JOB: Do not copy the pictures; transcribe all other material exactly.

--- Start PROVIDED MATERIAL ---

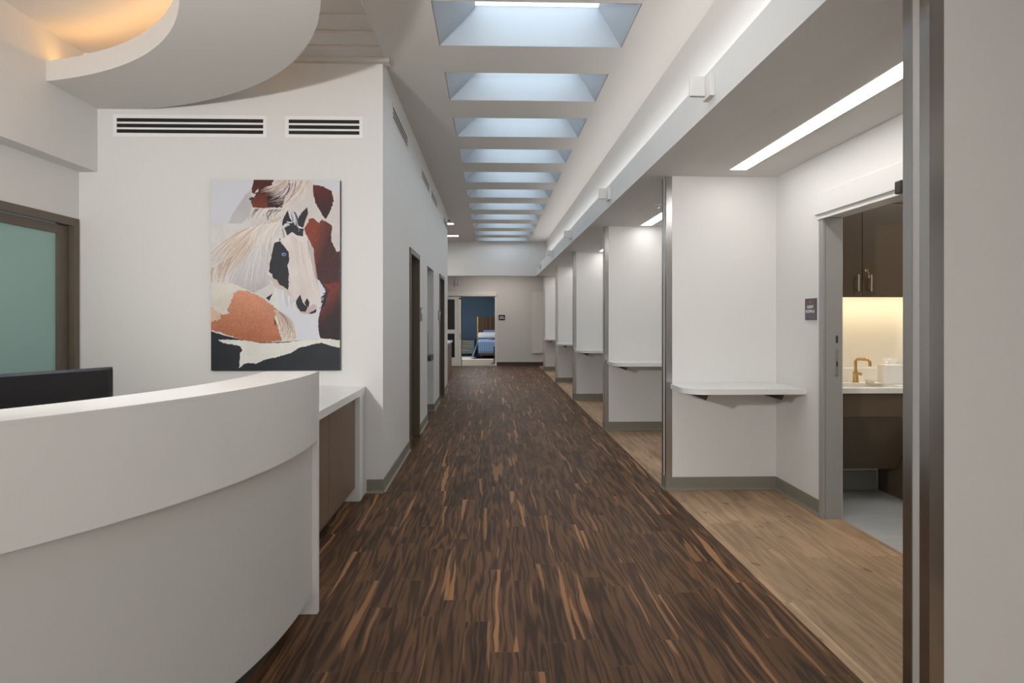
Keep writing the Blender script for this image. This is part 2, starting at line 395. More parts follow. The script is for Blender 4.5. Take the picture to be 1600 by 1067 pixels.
# partitions with steel corner guards
for i, y in enumerate(PY):
    w = struct('wall_partition' + ('' if i == 0 else '.%03d' % i), MB().box(XR0, XR1, y, y+PT, 0, ZS), 'paint')
    t = 0.003
    g = MB(); g.prism([(XR0-t, y-t), (XR0+0.044, y-t), (XR0+0.044, y-0.0002), (XR0-0.0002, y-0.0002), (XR0-0.0002, y+0.047), (XR0-t, y+0.047)], 0.105, ZS-0.002)
    g.build('corner_guard', 'steel', w, label='brushed steel corner guard on the near edge')
    g = MB(); g.prism([(XR0-t, y+PT+t), (XR0+0.044, y+PT+t), (XR0+0.044, y+PT+0.0002), (XR0-0.0002, y+PT+0.0002), (XR0-0.0002, y+PT-0.047), (XR0-t, y+PT-0.047)], 0.105, ZS-0.002)
    g.build('corner_guard', 'steel', w, label='brushed steel corner guard on the far edge')
# end wall with bedroom doorway
EDX0, EDX1, EDZ = -0.85, 0.115, 2.005
struct('wall_end', slab(-4.3, 2.4, 0, 2.9, YE, YE+0.14, [(EDX0, EDX1, 0, EDZ)], 'xz'), 'vinyl_wall')
# bedroom shell
struct('wall_bedroom_far', MB().box(-3.1, 2.5, 25.2, 25.3, 0, 2.8), 'blue_wall')
struct('wall_bedroom_left', MB().box(-3.1, -3.0, YE+0.14, 25.2, 0, 2.8), 'blue_wall')
struct('wall_bedroom_right', MB().box(2.4, 2.5, YE+0.14, 25.2, 0, 2.8), 'blue_wall')
struct('ceiling.006', MB().box(-3.1, 2.5, YE+0.14, 25.3, 2.8, 2.9), 'ceiling_paint')
# client room shell
YC = 5.335
struct('wall_client_far', MB().box(2.383, 4.6, YC, YC+0.1, 0, 2.7), 'wall_cream')
struct('wall_client_near', MB().box(2.383, 4.6, 2.4, 2.5, 0, 2.7), 'wall_cream')
struct('wall_client_right', MB().box(4.5, 4.6, 2.5, YC, 0, 2.7), 'wall_cream')
struct('ceiling.007', MB().box(2.383, 4.6, 2.4, 5.45, 2.7, 2.8), 'ceiling_paint')

# coved baseboards
def base_run(x0, y0, x1, y1, nx, ny, name, m='cove_base', h=0.105, t=0.006):
    """runs from (x0,y0) to (x1,y1); (nx,ny) points into the room"""
    mb = MB()
    prof = [(0, 0), (0.018, 0), (0.018, 0.003), (t+0.003, 0.012), (t, 0.022), (t, h-0.003), (t-0.003, h), (0, h)]
    A = [mb.bm.verts.new((x0+nx*p[0], y0+ny*p[0], p[1]+0.0005)) for p in prof]
    B = [mb.bm.verts.new((x1+nx*p[0], y1+ny*p[0], p[1]+0.0005)) for p in prof]
    for i in range(len(prof)):
        j = (i+1) % len(prof); mb.bm.faces.new((A[i], A[j], B[j], B[i]))
    mb.bm.faces.new(A); mb.bm.faces.new(B[::-1])
    return struct(name, mb, m)
e = 0.0004
base_run(-0.965, YB-e, XL+0.006, YB-e, 0, -1, 'baseboard_reception')
for k, (a, b) in enumerate([(YB-0.006, 7.065), (8.005, 9.045), (10.05, 11.155), (12.215, YLE)]):
    base_run(XL+e, a, XL+e, b, 1, 0, 'baseboard_left' + ('' if k == 0 else '.%03d' % k))
base_run(-1.01, 10.05-e, XL+0.004, 10.05-e, 0, -1, 'baseboard_niche')
for k, y in enumerate(PY):
    s = '' if k == 0 else '.%03d' % k
    base_run(XR0-0.006, y-e, XR1-0.005, y-e, 0, -1, 'baseboard_partition' + s)
    base_run(XR0-e, y-0.006, XR0-e, y+PT+0.006, -1, 0, 'baseboard_partition_end' + s)
base_run(XR1-e, 4.612, XR1-e, PY[1]-0.006, -1, 0, 'baseboard_right')
for k in range(1, 5): base_run(XR1-e, PY[k]+PT, XR1-e, PY[k+1]-0.006, -1, 0, 'baseboard_right.%03d' % k)
base_run(0.17, YE-e, XR1, YE-e, 0, -1, 'baseboard_end', 'dark_base', 0.11, 0.008)
base_run(2.383, YC-e, 3.06, YC-e, 0, -1, 'baseboard_client', 'tile_base', 0.15, 0.01)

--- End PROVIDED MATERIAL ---

EXERCISE SOLUTION:
Keep writing the Blender script for this image. This is part 2, starting at line 395. More parts follow. The script is for Blender 4.5. Take the picture to be 1600 by 1067 pixels.
# partitions with steel corner guards
for i, y in enumerate(PY):
    w = struct('wall_partition' + ('' if i == 0 else '.%03d' % i), MB().box(XR0, XR1, y, y+PT, 0, ZS), 'paint')
    t = 0.003
    g = MB(); g.prism([(XR0-t, y-t), (XR0+0.044, y-t), (XR0+0.044, y-0.0002), (XR0-0.0002, y-0.0002), (XR0-0.0002, y+0.047), (XR0-t, y+0.047)], 0.105, ZS-0.002)
    g.build('corner_guard', 'steel', w, label='brushed steel corner guard on the near edge')
    g = MB(); g.prism([(XR0-t, y+PT+t), (XR0+0.044, y+PT+t), (XR0+0.044, y+PT+0.0002), (XR0-0.0002, y+PT+0.0002), (XR0-0.0002, y+PT-0.047), (XR0-t, y+PT-0.047)], 0.105, ZS-0.002)
    g.build('corner_guard', 'steel', w, label='brushed steel corner guard on the far edge')
# end wall with bedroom doorway
EDX0, EDX1, EDZ = -0.85, 0.115, 2.005
struct('wall_end', slab(-4.3, 2.4, 0, 2.9, YE, YE+0.14, [(EDX0, EDX1, 0, EDZ)], 'xz'), 'vinyl_wall')
# bedroom shell
struct('wall_bedroom_far', MB().box(-3.1, 2.5, 25.2, 25.3, 0, 2.8), 'blue_wall')
struct('wall_bedroom_left', MB().box(-3.1, -3.0, YE+0.14, 25.2, 0, 2.8), 'blue_wall')
struct('wall_bedroom_right', MB().box(2.4, 2.5, YE+0.14, 25.2, 0, 2.8), 'blue_wall')
struct('ceiling.006', MB().box(-3.1, 2.5, YE+0.14, 25.3, 2.8, 2.9), 'ceiling_paint')
# client room shell
YC = 5.335
struct('wall_client_far', MB().box(2.383, 4.6, YC, YC+0.1, 0, 2.7), 'wall_cream')
struct('wall_client_near', MB().box(2.383, 4.6, 2.4, 2.5, 0, 2.7), 'wall_cream')
struct('wall_client_right', MB().box(4.5, 4.6, 2.5, YC, 0, 2.7), 'wall_cream')
struct('ceiling.007', MB().box(2.383, 4.6, 2.4, 5.45, 2.7, 2.8), 'ceiling_paint')

# coved baseboards
def base_run(x0, y0, x1, y1, nx, ny, name, m='cove_base', h=0.105, t=0.006):
    """runs from (x0,y0) to (x1,y1); (nx,ny) points into the room"""
    mb = MB()
    prof = [(0, 0), (0.018, 0), (0.018, 0.003), (t+0.003, 0.012), (t, 0.022), (t, h-0.003), (t-0.003, h), (0, h)]
    A = [mb.bm.verts.new((x0+nx*p[0], y0+ny*p[0], p[1]+0.0005)) for p in prof]
    B = [mb.bm.verts.new((x1+nx*p[0], y1+ny*p[0], p[1]+0.0005)) for p in prof]
    for i in range(len(prof)):
        j = (i+1) % len(prof); mb.bm.faces.new((A[i], A[j], B[j], B[i]))
    mb.bm.faces.new(A); mb.bm.faces.new(B[::-1])
    return struct(name, mb, m)
e = 0.0004
base_run(-0.965, YB-e, XL+0.006, YB-e, 0, -1, 'baseboard_reception')
for k, (a, b) in enumerate([(YB-0.006, 7.065), (8.005, 9.045), (10.05, 11.155), (12.215, YLE)]):
    base_run(XL+e, a, XL+e, b, 1, 0, 'baseboard_left' + ('' if k == 0 else '.%03d' % k))
base_run(-1.01, 10.05-e, XL+0.004, 10.05-e, 0, -1, 'baseboard_niche')
for k, y in enumerate(PY):
    s = '' if k == 0 else '.%03d' % k
    base_run(XR0-0.006, y-e, XR1-0.005, y-e, 0, -1, 'baseboard_partition' + s)
    base_run(XR0-e, y-0.006, XR0-e, y+PT+0.006, -1, 0, 'baseboard_partition_end' + s)
base_run(XR1-e, 4.612, XR1-e, PY[1]-0.006, -1, 0, 'baseboard_right')
for k in range(1, 5): base_run(XR1-e, PY[k]+PT, XR1-e, PY[k+1]-0.006, -1, 0, 'baseboard_right.%03d' % k)
base_run(0.17, YE-e, XR1, YE-e, 0, -1, 'baseboard_end', 'dark_base', 0.11, 0.008)
base_run(2.383, YC-e, 3.06, YC-e, 0, -1, 'baseboard_client', 'tile_base', 0.15, 0.01)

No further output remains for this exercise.